** BEGIN **
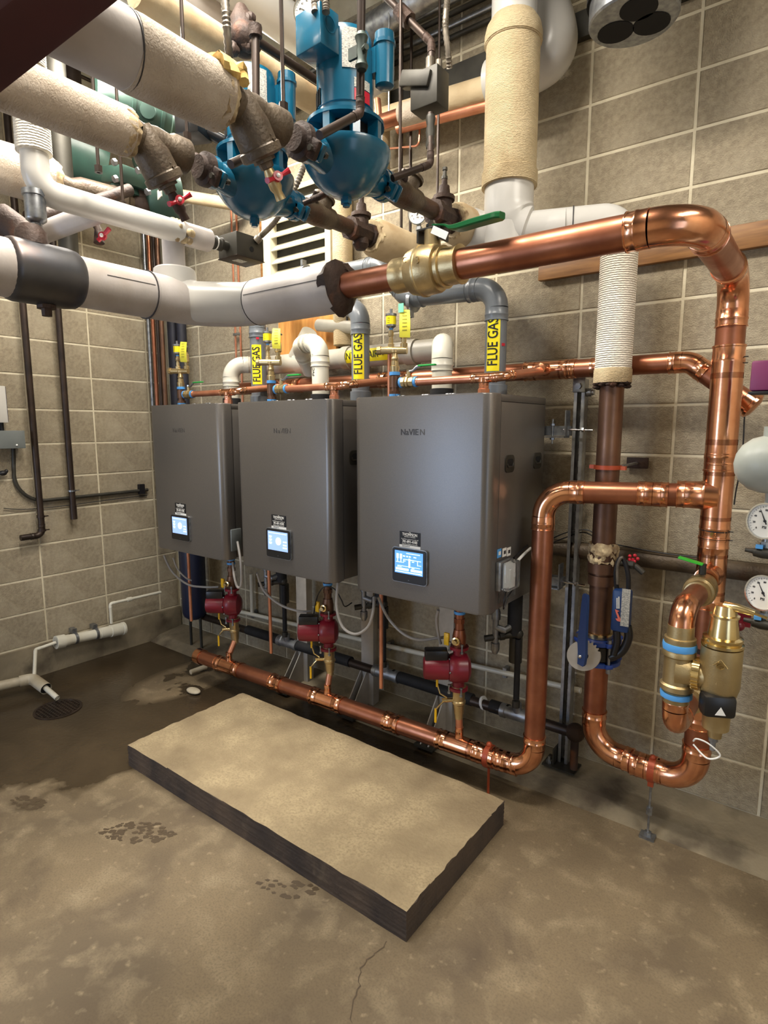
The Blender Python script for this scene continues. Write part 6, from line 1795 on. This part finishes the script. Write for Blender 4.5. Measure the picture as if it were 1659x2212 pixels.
e1 = P(70, 1466, z=.085); e0 = P(-120, 1508, z=.09); dz = P(100, 1488, z=.055)
b = bmn(); cyl(b, e0, e1 + (e0 - e1).normalized() * .05, .028, 20); obj('pipe', b, M['pvc_dirty'], t)
b = bmn(); tube(b, smooth_path([e1 + (e0 - e1).normalized() * .07, e1, dz], .04, 8), .034, 20, cap=False); obj('open_elbow', b, M['pvc_dirty'], t)
b = bmn(); lathe(b, [(0, .0), (.001, .031)], dz - (dz - e1).normalized() * .012, (dz - e1), 16); obj('dark_mouth', b, M['dark'], t)
g0 = dz - (dz - e1) * .25 + V((0, 0, .006)); g1 = P(124, 1508, z=.02)
b = bmn(); tube(b, [g0, g1], .0155, 14, cap=False); tube(b, [g0, g1 - (g1 - g0).normalized() * .002], .009, 12); obj('inner_tube', b, M['pvc'], t)

DRN = V((-3.405, 1.405, 0))
t = thing('floor_drain', 'round dark floor drain grate with square holes in the wet floor', 'drain', DRN)
b = bmn(); lathe(b, [(0, .125), (.004, .125), (.005, .112), (.001, .110)], DRN, (0, 0, 1), 36); obj('rim', b, M['steel_dark'], t)
b = bmn(); lathe(b, [(.0, .0), (.0003, .111), (.0006, 0)], DRN, (0, 0, 1), 30); obj('pit', b, M['dark'], t)
b = bmn()
for k in range(-5, 6):
    w2 = math.sqrt(max(0, .108 ** 2 - (k * .02) ** 2))
    box(b, DRN + V((k * .02, 0, .0030)), (.008, 2 * w2, .0040)); box(b, DRN + V((0, k * .02, .0036)), (2 * w2, .008, .0040))
obj('grate', b, M['steel_dark'], t)
b = bmn(); tube(b, [P(412, 1452, z=.03), P(445, 1440, z=.03)], .016, 10); tag(obj('pipe_offcut', b, M['pvc_dirty']), 'short pipe offcut lying on the wet floor left of the copper header', 'offcut')
b = bmn(); ball(b, P(418, 1492, z=.015), .04, (1.4, .8, .35), seg=14); tag(obj('pale_stone', b, M['pvc_dirty']), 'pale oval lump lying on the dark floor near the pad corner', 'stone')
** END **
* [What the task requires]: Exactly as they appear, print the lines of the listing above from its first line through the line that contains "b = bmn(); tube(b, [g0, g1], .0155, 14, cap=False);", minus the pictures.

* [Reply]:
The Blender Python script for this scene continues. Write part 6, from line 1795 on. This part finishes the script. Write for Blender 4.5. Measure the picture as if it were 1659x2212 pixels.
e1 = P(70, 1466, z=.085); e0 = P(-120, 1508, z=.09); dz = P(100, 1488, z=.055)
b = bmn(); cyl(b, e0, e1 + (e0 - e1).normalized() * .05, .028, 20); obj('pipe', b, M['pvc_dirty'], t)
b = bmn(); tube(b, smooth_path([e1 + (e0 - e1).normalized() * .07, e1, dz], .04, 8), .034, 20, cap=False); obj('open_elbow', b, M['pvc_dirty'], t)
b = bmn(); lathe(b, [(0, .0), (.001, .031)], dz - (dz - e1).normalized() * .012, (dz - e1), 16); obj('dark_mouth', b, M['dark'], t)
g0 = dz - (dz - e1) * .25 + V((0, 0, .006)); g1 = P(124, 1508, z=.02)
b = bmn(); tube(b, [g0, g1], .0155, 14, cap=False); tube(b, [g0, g1 - (g1 - g0).normalized() * .002], .009, 12); obj('inner_tube', b, M['pvc'], t)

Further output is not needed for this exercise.